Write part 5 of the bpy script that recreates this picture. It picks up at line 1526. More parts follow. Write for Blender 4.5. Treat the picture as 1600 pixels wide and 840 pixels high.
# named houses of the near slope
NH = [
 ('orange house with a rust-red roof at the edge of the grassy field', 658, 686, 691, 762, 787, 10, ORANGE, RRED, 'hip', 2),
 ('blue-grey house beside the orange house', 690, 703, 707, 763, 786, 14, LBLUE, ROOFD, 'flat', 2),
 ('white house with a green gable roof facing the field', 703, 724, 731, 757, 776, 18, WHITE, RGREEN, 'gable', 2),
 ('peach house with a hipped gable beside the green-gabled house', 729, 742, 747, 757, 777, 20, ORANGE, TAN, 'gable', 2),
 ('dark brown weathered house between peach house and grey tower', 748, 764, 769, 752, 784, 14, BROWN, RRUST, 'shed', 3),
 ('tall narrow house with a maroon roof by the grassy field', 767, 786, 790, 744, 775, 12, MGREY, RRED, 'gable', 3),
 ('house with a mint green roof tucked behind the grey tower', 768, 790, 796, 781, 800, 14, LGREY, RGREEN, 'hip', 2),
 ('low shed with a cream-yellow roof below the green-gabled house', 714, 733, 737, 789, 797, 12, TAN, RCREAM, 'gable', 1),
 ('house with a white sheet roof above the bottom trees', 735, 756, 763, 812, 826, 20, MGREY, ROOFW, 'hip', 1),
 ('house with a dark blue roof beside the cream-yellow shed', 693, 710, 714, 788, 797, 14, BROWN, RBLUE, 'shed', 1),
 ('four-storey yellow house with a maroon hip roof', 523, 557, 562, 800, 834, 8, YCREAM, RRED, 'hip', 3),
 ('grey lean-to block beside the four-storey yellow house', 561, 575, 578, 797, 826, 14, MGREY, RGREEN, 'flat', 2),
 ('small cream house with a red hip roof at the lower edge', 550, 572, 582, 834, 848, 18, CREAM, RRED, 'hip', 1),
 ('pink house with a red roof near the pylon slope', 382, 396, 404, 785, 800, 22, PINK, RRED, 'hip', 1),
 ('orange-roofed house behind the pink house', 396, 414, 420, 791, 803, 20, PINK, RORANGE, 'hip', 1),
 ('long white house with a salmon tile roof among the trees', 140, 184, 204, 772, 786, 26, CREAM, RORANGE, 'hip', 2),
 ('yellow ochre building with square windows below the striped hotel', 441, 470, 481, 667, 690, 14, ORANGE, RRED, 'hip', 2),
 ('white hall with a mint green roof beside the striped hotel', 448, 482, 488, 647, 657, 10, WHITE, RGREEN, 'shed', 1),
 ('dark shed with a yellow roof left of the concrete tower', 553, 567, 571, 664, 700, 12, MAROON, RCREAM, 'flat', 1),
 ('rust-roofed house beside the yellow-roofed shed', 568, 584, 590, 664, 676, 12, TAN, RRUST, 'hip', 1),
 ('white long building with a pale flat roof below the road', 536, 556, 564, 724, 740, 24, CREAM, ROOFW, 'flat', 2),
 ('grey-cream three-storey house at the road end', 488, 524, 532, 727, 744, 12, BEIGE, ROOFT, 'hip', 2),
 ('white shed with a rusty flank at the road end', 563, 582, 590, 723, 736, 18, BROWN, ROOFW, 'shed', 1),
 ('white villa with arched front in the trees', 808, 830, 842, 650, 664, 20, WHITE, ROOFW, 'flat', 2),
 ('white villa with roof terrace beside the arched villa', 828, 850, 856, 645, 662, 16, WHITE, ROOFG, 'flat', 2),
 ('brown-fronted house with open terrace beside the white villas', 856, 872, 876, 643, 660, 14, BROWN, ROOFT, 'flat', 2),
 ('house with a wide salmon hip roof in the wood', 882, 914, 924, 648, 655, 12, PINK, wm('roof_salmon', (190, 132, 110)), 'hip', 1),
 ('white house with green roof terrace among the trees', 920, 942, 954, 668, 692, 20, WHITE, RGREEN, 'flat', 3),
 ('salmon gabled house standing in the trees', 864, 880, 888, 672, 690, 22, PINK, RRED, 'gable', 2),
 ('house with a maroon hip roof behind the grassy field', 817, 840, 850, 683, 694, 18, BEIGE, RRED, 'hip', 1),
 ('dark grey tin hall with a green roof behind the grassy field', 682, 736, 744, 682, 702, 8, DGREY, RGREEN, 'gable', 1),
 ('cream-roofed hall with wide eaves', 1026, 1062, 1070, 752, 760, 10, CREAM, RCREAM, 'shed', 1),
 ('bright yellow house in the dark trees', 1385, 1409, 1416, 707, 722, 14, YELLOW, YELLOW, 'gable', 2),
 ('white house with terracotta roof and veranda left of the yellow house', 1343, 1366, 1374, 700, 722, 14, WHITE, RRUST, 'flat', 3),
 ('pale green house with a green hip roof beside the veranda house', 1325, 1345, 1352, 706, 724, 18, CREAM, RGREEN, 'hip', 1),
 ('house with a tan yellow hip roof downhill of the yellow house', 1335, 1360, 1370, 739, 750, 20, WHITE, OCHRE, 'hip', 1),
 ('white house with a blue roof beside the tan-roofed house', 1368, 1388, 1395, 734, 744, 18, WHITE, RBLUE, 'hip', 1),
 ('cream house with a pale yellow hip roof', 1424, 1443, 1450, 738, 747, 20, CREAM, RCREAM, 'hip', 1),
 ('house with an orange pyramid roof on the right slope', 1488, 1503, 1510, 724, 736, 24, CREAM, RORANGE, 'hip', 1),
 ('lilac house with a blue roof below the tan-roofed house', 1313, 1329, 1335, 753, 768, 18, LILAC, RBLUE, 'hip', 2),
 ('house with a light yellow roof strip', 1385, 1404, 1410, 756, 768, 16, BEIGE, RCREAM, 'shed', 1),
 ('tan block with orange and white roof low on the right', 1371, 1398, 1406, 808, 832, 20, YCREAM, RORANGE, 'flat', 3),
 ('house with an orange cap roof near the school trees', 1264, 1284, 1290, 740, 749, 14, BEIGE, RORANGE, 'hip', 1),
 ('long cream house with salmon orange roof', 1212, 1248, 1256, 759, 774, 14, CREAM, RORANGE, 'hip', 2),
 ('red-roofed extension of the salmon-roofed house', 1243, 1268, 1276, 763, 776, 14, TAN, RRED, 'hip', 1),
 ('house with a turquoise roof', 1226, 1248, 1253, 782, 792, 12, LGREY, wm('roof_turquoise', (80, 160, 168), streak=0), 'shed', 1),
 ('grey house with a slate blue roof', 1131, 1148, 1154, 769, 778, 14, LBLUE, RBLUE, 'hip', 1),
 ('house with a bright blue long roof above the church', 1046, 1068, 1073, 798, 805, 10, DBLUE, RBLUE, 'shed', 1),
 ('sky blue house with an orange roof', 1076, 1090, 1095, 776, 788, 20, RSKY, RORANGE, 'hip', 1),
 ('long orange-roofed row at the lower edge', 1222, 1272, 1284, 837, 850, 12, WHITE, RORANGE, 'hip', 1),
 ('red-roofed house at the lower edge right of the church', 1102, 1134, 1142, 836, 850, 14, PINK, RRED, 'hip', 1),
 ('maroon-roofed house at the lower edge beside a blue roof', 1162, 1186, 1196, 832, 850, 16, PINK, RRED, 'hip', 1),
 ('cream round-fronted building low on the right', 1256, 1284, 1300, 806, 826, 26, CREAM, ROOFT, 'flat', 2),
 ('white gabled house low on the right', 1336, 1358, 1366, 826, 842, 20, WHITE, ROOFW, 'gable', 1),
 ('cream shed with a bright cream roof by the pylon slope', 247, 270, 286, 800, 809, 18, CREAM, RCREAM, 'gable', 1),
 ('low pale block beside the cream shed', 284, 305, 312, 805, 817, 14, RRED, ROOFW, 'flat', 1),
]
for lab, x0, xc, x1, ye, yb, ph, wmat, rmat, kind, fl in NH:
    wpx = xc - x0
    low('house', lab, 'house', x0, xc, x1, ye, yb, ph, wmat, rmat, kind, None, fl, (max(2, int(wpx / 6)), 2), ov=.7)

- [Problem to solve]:
Which lines in the listing above hold the word "wide"? Show each of them.

- [Response to the exercise]:
Write part 5 of the bpy script that recreates this picture. It picks up at line 1526. More parts follow. Write for Blender 4.5. Treat the picture as 1600 pixels wide and 840 pixels high.
 ('house with a wide salmon hip roof in the wood', 882, 914, 924, 648, 655, 12, PINK, wm('roof_salmon', (190, 132, 110)), 'hip', 1),
 ('cream-roofed hall with wide eaves', 1026, 1062, 1070, 752, 760, 10, CREAM, RCREAM, 'shed', 1),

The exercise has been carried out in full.